Sound semiosis – listening and interpreting meaning in spoken language

Lilián I. Ariztimuño, Career Development Fellow in English Language and Linguistics at the University of Wollongong

This workshop explores the sounding meaning potential of the English language in a very practical, hands-on approach within a systemic functional perspective. The aim of the course is to combine theory and practice to ground our knowledge about the impact prosodic choices have in the meanings at risk in situated discourse. Workshop participants will be presented with different activities that will guide their listening to identify different prosodic choices in spoken discourse to then interpret the meanings projected by those choices in specific texts.

During the workshop we will be working with a selection of spoken texts to explore how different phonological choices contribute to meaning making in conjunction with wordings.
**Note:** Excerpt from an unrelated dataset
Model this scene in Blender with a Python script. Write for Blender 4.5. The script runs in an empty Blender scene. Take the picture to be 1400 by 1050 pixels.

The course will be an opportunity to work with peers and the course facilitator to improve our listening for and interpretating of meaning not only in well-established SFL phonological system networks such as intonation, including tonality, tonicity and tone but also in the theoretical concepts of key and termination developed within Discourse Intonation as well as more recent SFL work on systematising semogenic vocal features such as tempo, loudness, voice quality, among others.

Register: Resources for Understanding Context

Yaegan Doran,
Australian Catholic University

This course will focus on newly developed tools for analysing register in language and multimodal text. In particular, it will consider register in terms of resources for field, tenor and mode. It will consider field as a resource for construing phenomena in terms of the activities, taxonomies, properties and interdependencies text builds (drawing on Doran and Martin 2021).

It will consider tenor as a resource for enacting sociality, in terms of how we put forward and share our meanings, how we nuance them in their scope, stakes and spirit, and how we build rich and interconnected sets of values that underpin our lives (drawing on Doran, Martin and Zappavigna forthcoming). And finally, it will consider mode as a resource for composing text, in terms of how we demarcate text into distinct chunks of information, how we distribute this information across text, and how we foreground and background this information in relation to the needs of the situation. Through the course, we will consider how we can understand different components of register in a way that allows us to see the multifaceted meanings that occur in our social lives. Throughout, a focus will be on introducing tools for register analysis and getting stuck into (multimodal) texts.

References

Doran, Y.J. and Martin, J.R. 2021. Field relations: Understanding scientific explanations. In K. Maton, J.R. Martin and Y.J. Doran (eds) Teaching Science: Knowledge, Language, Pedagogy. London: Routledge.

Doran, Y.J., Martin, J.R. and Zappavigna, M. forthcoming. Negotiating Social Relations: Tenor Systems in English. London: Equinox.